* Stored records
━━━━

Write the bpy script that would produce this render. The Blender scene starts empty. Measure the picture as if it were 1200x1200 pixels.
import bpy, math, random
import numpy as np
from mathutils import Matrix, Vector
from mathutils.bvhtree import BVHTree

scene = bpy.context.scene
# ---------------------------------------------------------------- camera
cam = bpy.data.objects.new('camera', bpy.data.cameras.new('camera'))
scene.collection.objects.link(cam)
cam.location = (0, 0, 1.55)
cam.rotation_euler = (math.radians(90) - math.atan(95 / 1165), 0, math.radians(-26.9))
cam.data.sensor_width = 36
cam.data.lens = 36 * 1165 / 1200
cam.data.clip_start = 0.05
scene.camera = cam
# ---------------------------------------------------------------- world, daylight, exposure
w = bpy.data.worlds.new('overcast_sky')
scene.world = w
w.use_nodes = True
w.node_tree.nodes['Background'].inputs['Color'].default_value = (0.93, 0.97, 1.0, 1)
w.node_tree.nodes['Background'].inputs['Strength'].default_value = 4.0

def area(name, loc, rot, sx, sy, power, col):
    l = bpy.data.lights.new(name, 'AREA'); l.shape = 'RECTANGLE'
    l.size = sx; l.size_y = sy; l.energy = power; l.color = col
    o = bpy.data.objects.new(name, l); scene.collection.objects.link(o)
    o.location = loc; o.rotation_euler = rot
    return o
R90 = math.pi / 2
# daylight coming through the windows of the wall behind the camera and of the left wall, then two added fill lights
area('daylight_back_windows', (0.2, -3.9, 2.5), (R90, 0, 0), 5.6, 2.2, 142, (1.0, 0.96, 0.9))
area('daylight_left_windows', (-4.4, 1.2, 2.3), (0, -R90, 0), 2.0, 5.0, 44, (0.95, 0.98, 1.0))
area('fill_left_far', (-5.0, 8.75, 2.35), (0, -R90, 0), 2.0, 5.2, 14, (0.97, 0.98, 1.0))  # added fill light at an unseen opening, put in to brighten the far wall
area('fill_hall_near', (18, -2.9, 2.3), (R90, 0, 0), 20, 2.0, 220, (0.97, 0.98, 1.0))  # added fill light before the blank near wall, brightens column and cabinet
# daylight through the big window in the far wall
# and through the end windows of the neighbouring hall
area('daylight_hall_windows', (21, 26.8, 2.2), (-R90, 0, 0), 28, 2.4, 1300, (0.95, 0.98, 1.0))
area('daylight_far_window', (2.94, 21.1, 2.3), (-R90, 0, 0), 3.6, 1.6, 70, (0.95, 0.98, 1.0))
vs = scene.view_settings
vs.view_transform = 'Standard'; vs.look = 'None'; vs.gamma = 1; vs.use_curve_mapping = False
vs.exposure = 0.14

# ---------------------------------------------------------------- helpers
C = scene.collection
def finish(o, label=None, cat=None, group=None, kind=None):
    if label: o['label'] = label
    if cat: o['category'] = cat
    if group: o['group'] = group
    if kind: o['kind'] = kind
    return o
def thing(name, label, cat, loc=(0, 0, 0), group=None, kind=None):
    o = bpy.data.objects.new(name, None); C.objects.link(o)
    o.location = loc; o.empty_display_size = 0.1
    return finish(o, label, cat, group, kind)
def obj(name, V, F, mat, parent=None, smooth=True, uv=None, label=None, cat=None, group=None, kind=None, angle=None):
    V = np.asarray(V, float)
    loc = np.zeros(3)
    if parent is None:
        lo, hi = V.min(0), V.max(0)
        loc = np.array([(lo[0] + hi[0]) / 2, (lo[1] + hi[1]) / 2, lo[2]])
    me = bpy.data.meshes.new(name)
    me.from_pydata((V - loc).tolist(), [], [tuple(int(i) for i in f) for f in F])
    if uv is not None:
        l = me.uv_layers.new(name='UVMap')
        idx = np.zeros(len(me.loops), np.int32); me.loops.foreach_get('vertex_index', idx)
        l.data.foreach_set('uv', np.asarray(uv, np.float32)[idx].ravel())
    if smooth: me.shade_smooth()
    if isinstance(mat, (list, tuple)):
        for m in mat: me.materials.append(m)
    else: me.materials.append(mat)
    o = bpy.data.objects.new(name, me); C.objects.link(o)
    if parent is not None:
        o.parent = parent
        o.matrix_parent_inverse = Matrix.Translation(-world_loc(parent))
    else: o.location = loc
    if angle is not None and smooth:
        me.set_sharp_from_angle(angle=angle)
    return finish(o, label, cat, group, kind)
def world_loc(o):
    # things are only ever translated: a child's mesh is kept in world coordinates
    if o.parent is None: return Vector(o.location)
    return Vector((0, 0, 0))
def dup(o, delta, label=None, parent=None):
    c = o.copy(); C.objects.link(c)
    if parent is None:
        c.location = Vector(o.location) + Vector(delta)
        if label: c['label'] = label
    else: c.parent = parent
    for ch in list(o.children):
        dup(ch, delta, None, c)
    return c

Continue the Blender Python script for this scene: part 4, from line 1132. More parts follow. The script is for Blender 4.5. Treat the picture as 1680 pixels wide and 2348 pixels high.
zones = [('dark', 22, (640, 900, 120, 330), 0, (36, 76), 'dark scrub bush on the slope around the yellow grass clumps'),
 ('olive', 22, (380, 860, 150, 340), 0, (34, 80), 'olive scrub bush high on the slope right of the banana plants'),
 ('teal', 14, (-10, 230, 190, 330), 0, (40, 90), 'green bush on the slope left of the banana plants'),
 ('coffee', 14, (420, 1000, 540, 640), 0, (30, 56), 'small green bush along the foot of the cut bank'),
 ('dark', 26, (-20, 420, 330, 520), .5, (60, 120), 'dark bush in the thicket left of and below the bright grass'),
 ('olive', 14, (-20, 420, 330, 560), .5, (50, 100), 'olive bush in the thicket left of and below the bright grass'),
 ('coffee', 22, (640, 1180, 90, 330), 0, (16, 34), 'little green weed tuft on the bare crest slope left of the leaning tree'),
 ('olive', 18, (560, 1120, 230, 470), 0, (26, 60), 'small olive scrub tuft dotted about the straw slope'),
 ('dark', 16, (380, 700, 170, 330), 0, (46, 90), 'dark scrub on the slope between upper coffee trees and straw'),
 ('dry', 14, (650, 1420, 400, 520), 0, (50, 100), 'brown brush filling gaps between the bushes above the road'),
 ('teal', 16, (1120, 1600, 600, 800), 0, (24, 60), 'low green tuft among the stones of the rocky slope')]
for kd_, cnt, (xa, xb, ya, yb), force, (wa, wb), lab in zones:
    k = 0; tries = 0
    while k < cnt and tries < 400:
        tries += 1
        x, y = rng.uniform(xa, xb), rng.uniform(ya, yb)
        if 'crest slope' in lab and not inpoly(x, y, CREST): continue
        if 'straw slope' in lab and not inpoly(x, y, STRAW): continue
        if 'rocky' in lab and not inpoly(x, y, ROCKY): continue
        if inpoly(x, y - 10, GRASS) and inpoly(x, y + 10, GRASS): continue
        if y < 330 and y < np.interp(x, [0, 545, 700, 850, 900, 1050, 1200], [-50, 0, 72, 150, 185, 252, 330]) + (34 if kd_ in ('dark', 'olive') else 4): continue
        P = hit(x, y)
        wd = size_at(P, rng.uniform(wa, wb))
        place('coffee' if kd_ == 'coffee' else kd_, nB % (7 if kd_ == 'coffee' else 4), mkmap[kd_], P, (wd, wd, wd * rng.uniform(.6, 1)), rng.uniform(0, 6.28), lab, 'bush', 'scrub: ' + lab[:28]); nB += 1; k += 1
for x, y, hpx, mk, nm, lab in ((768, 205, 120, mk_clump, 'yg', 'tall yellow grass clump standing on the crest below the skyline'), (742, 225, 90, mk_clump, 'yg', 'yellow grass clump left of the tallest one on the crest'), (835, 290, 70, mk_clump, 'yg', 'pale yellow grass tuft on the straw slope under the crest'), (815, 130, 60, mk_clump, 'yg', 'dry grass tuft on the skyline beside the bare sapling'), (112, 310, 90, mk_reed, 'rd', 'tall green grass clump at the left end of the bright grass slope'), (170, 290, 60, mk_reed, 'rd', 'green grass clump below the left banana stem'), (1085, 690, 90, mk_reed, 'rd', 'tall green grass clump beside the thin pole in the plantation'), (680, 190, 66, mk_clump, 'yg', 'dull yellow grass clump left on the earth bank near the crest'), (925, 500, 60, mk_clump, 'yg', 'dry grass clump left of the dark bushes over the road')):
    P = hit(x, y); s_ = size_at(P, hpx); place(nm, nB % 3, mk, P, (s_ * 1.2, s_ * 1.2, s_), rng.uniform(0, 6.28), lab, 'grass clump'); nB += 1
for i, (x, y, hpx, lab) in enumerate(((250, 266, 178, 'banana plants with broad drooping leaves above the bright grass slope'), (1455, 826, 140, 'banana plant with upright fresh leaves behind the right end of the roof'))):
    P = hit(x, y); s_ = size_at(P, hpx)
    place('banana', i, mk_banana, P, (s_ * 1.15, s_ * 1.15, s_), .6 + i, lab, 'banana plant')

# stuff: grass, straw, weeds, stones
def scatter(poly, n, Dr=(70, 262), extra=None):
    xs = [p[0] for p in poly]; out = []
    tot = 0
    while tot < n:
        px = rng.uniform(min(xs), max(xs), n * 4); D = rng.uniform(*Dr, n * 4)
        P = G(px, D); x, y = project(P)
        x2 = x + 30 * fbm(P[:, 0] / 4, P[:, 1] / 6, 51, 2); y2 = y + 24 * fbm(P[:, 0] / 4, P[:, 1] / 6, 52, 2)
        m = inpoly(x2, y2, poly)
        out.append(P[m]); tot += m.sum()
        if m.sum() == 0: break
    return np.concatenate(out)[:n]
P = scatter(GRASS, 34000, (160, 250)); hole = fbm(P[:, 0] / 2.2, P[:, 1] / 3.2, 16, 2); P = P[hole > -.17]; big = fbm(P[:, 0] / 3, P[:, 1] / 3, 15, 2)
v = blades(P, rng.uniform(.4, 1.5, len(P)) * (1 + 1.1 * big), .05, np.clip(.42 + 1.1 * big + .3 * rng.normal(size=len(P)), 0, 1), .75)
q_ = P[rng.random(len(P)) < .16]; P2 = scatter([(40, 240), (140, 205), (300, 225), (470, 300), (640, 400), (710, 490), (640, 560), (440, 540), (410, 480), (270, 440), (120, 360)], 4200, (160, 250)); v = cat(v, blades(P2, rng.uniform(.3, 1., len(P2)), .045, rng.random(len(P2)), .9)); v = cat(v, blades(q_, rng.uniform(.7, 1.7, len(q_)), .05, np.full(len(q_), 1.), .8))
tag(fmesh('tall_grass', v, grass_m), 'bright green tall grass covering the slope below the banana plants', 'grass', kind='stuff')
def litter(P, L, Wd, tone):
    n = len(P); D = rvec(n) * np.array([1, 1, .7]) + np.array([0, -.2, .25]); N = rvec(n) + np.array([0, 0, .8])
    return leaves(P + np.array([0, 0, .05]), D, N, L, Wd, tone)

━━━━

* Given exercise
Extract, please, the lines from the start of the entries above through the one with "from mathutils.bvhtree import BVHTree", both included, reproducing each exactly and adding nothing.

* Answer for the task
Write the bpy script that would produce this render. The Blender scene starts empty. Measure the picture as if it were 1200x1200 pixels.
import bpy, math, random
import numpy as np
from mathutils import Matrix, Vector
from mathutils.bvhtree import BVHTree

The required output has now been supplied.